Todos los amantes de la literatura -los mirones de este blog lo son en su mayoría- ya tendrán noticia de Nora, la protagonista de Casa de muñecas, uno de los dramas más conocidos de Henrik Ibsen, uno de los autores más importantes del siglo XIX y que sigue vigente en el XXI.
«Casa de muñecas» se ha convertido con los años en un estandarte del feminismo. Y ese portazo de Nora al final de la obra, abandonando a su marido e, incluso, a su hijos, se ha considerado como el comienzo de una liberación necesaria. A mí no me gustaría enfocar el comentario en ese sentido. Me quedo solo con la necesidad de dar portazos a lo largo de la vida.

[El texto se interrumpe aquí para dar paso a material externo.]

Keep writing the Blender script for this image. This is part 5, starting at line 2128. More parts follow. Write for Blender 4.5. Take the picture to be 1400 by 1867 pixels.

Es inevitable. Los hijos deben dar portazo a los padres, las mujeres a los maridos, los abuelos a todo y a todos… ¡Ay, de quien no haya jalonado su vida de portazos! Portazos para reafirmarnos y, sencillamente, para ser y crecer. Portazos que seguramente nos resquebrajarán de arriba abajo. Dar un portazo siempre es muy doloroso, pero no darlo es empezar a morir en vida. No cuesta dar un portazo en las narices de un necio, al contrario; lo que cuesta es dar un portazo a seres queridos que nos han acompañado tal vez durante toda nuestra vida. Dar un portazo no significa olvidar lo que queda definitivamente al otro lado de la puerta, por el contrario, todo eso viajará con nosotros y será el lastre necesario para que el vuelo no se nos descontrole del todo. Dar un portazo es correr el riesgo de quedarse solo, pero el propio Ibsen nos consuela al afirmar en otra de sus obras más conocidas –Un enemigo del pueblo– que «el hombre más fuerte del mundo es el hombre más solo.»